--- Data provided ---

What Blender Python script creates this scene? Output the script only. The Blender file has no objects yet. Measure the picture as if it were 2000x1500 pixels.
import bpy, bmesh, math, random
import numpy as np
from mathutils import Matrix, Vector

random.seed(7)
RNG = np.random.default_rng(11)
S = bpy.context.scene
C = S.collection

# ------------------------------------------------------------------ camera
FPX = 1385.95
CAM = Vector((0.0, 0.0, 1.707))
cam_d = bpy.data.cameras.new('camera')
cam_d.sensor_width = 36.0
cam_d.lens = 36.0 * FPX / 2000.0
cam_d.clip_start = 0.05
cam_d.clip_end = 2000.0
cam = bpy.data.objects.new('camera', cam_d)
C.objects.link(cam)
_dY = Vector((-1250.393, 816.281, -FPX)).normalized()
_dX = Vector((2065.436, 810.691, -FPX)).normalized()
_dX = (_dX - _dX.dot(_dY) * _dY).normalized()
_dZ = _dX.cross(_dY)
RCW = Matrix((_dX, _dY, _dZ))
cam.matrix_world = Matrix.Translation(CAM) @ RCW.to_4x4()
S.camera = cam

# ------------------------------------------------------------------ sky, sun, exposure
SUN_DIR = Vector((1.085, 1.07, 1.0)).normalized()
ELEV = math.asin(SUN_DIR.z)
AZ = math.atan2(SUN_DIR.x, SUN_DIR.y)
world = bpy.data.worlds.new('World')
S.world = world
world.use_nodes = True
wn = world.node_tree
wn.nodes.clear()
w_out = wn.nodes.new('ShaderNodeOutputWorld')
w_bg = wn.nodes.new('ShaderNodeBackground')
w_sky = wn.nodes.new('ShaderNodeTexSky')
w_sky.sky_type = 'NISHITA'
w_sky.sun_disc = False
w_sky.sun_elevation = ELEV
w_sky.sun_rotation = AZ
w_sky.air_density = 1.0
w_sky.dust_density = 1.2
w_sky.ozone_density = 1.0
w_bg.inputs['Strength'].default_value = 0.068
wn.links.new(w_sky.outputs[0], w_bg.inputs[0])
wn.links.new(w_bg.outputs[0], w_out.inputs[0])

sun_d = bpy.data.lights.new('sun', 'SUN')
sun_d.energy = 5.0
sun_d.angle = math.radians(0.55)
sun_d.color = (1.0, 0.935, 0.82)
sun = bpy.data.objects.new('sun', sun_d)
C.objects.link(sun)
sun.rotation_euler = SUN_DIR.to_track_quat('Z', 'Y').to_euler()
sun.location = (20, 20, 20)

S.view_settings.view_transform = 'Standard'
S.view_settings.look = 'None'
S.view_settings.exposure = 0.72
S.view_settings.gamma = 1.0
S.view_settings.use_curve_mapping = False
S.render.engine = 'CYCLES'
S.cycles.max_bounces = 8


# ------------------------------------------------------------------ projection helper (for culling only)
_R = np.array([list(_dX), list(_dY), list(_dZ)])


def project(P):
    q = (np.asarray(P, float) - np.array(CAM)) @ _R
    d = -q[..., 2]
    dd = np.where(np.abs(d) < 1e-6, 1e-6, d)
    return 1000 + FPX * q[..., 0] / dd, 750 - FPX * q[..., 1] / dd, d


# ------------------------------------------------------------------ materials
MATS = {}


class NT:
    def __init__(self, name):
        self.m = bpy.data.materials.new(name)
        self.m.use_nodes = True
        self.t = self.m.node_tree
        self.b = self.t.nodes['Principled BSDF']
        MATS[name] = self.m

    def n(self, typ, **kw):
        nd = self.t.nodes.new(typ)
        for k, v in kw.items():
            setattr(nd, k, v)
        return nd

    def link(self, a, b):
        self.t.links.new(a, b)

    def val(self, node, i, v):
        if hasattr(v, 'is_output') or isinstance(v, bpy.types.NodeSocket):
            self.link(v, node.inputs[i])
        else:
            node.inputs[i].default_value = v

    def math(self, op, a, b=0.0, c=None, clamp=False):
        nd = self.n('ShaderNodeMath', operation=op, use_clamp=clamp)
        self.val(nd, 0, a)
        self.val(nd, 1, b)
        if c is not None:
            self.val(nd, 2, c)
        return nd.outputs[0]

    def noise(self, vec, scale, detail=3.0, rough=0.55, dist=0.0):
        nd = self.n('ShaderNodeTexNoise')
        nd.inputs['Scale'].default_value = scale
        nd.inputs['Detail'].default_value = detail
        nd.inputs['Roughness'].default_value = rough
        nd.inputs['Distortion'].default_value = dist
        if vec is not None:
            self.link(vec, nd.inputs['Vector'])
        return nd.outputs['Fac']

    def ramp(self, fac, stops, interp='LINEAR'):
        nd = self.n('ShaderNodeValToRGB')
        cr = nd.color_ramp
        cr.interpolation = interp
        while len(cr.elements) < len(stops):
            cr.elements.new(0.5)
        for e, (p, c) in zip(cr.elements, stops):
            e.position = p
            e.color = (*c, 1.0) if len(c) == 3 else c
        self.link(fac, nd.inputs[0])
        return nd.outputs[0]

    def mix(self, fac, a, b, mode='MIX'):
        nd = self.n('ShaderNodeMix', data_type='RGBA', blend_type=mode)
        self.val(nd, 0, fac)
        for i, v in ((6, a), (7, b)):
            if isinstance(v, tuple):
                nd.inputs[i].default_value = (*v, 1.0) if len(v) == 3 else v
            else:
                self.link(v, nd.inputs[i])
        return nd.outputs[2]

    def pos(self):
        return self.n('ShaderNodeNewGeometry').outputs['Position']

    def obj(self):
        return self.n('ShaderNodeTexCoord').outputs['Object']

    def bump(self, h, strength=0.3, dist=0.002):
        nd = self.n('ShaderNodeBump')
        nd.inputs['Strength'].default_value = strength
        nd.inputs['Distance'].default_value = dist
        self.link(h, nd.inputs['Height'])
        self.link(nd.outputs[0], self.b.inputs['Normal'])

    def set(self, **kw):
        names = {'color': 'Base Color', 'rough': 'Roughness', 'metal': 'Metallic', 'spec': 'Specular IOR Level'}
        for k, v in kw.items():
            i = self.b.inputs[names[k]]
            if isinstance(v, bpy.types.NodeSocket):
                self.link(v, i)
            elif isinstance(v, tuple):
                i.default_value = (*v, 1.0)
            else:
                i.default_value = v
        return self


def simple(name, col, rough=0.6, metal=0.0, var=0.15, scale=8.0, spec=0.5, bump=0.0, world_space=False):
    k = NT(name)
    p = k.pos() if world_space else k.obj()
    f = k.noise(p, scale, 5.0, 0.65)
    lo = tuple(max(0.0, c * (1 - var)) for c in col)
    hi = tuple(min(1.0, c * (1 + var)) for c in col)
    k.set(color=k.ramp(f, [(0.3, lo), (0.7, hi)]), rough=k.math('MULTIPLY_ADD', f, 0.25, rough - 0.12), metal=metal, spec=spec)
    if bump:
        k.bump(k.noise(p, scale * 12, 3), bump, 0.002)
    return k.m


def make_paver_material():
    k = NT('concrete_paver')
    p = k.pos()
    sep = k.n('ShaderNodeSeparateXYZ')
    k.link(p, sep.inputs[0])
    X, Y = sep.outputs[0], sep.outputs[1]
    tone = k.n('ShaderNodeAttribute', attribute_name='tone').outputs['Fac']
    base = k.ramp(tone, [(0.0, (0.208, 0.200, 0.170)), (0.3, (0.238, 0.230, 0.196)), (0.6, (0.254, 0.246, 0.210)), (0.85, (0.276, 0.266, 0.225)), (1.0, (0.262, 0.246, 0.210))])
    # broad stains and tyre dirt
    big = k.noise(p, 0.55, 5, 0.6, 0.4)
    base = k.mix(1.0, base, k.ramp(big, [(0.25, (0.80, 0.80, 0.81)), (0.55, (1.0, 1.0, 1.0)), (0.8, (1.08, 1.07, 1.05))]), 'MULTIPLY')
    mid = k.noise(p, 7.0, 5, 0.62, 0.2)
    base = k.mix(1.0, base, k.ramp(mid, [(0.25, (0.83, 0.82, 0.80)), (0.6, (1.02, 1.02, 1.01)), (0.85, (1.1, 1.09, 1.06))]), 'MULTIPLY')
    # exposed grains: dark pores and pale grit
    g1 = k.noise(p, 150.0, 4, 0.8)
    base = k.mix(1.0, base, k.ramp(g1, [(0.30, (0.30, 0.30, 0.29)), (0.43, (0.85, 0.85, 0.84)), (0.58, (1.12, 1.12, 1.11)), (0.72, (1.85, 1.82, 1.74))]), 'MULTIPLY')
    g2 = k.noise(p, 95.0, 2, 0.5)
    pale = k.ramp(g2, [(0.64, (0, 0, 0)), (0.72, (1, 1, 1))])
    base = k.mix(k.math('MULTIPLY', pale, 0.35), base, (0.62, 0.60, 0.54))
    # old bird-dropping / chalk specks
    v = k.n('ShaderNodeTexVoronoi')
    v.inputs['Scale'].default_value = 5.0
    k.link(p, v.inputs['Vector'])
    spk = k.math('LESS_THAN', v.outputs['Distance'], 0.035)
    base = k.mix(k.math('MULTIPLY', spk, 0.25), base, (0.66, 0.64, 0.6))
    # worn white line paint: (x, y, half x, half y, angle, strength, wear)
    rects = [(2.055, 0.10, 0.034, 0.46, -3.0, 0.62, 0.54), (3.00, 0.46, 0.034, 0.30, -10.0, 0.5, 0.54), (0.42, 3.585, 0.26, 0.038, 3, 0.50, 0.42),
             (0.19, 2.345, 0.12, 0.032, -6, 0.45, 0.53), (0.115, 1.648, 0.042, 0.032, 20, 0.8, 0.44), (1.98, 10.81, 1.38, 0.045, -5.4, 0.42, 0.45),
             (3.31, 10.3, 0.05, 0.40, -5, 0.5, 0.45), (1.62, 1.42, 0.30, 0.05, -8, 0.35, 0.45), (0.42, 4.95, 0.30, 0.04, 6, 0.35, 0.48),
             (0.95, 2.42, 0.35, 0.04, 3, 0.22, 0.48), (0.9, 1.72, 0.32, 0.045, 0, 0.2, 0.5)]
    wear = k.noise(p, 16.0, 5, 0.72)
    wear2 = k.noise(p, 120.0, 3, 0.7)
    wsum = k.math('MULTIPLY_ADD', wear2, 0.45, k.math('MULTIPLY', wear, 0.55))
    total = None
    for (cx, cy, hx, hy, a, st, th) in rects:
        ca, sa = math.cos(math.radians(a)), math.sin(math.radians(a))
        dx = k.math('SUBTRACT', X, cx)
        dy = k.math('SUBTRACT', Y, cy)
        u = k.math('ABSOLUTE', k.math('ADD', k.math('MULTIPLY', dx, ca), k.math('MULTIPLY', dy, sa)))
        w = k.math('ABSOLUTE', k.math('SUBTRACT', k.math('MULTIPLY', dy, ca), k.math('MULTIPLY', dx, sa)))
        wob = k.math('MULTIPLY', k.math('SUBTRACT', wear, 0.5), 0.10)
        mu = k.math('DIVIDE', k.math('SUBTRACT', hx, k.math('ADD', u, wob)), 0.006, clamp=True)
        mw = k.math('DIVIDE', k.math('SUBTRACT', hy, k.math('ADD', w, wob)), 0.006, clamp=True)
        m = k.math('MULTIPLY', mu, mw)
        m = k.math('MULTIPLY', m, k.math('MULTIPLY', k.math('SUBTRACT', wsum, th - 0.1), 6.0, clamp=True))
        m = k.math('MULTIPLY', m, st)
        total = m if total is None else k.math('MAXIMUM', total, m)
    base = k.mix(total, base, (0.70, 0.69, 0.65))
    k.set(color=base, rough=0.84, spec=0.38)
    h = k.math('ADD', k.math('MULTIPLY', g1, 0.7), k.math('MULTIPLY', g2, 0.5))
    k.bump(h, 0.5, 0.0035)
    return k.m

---

Repeat exactly, please, each line from the beginning of the data through the line with "sun.location = (20, 20, 20)" in it, and only those lines.

What Blender Python script creates this scene? Output the script only. The Blender file has no objects yet. Measure the picture as if it were 2000x1500 pixels.
import bpy, bmesh, math, random
import numpy as np
from mathutils import Matrix, Vector

random.seed(7)
RNG = np.random.default_rng(11)
S = bpy.context.scene
C = S.collection

# ------------------------------------------------------------------ camera
FPX = 1385.95
CAM = Vector((0.0, 0.0, 1.707))
cam_d = bpy.data.cameras.new('camera')
cam_d.sensor_width = 36.0
cam_d.lens = 36.0 * FPX / 2000.0
cam_d.clip_start = 0.05
cam_d.clip_end = 2000.0
cam = bpy.data.objects.new('camera', cam_d)
C.objects.link(cam)
_dY = Vector((-1250.393, 816.281, -FPX)).normalized()
_dX = Vector((2065.436, 810.691, -FPX)).normalized()
_dX = (_dX - _dX.dot(_dY) * _dY).normalized()
_dZ = _dX.cross(_dY)
RCW = Matrix((_dX, _dY, _dZ))
cam.matrix_world = Matrix.Translation(CAM) @ RCW.to_4x4()
S.camera = cam

# ------------------------------------------------------------------ sky, sun, exposure
SUN_DIR = Vector((1.085, 1.07, 1.0)).normalized()
ELEV = math.asin(SUN_DIR.z)
AZ = math.atan2(SUN_DIR.x, SUN_DIR.y)
world = bpy.data.worlds.new('World')
S.world = world
world.use_nodes = True
wn = world.node_tree
wn.nodes.clear()
w_out = wn.nodes.new('ShaderNodeOutputWorld')
w_bg = wn.nodes.new('ShaderNodeBackground')
w_sky = wn.nodes.new('ShaderNodeTexSky')
w_sky.sky_type = 'NISHITA'
w_sky.sun_disc = False
w_sky.sun_elevation = ELEV
w_sky.sun_rotation = AZ
w_sky.air_density = 1.0
w_sky.dust_density = 1.2
w_sky.ozone_density = 1.0
w_bg.inputs['Strength'].default_value = 0.068
wn.links.new(w_sky.outputs[0], w_bg.inputs[0])
wn.links.new(w_bg.outputs[0], w_out.inputs[0])

sun_d = bpy.data.lights.new('sun', 'SUN')
sun_d.energy = 5.0
sun_d.angle = math.radians(0.55)
sun_d.color = (1.0, 0.935, 0.82)
sun = bpy.data.objects.new('sun', sun_d)
C.objects.link(sun)
sun.rotation_euler = SUN_DIR.to_track_quat('Z', 'Y').to_euler()
sun.location = (20, 20, 20)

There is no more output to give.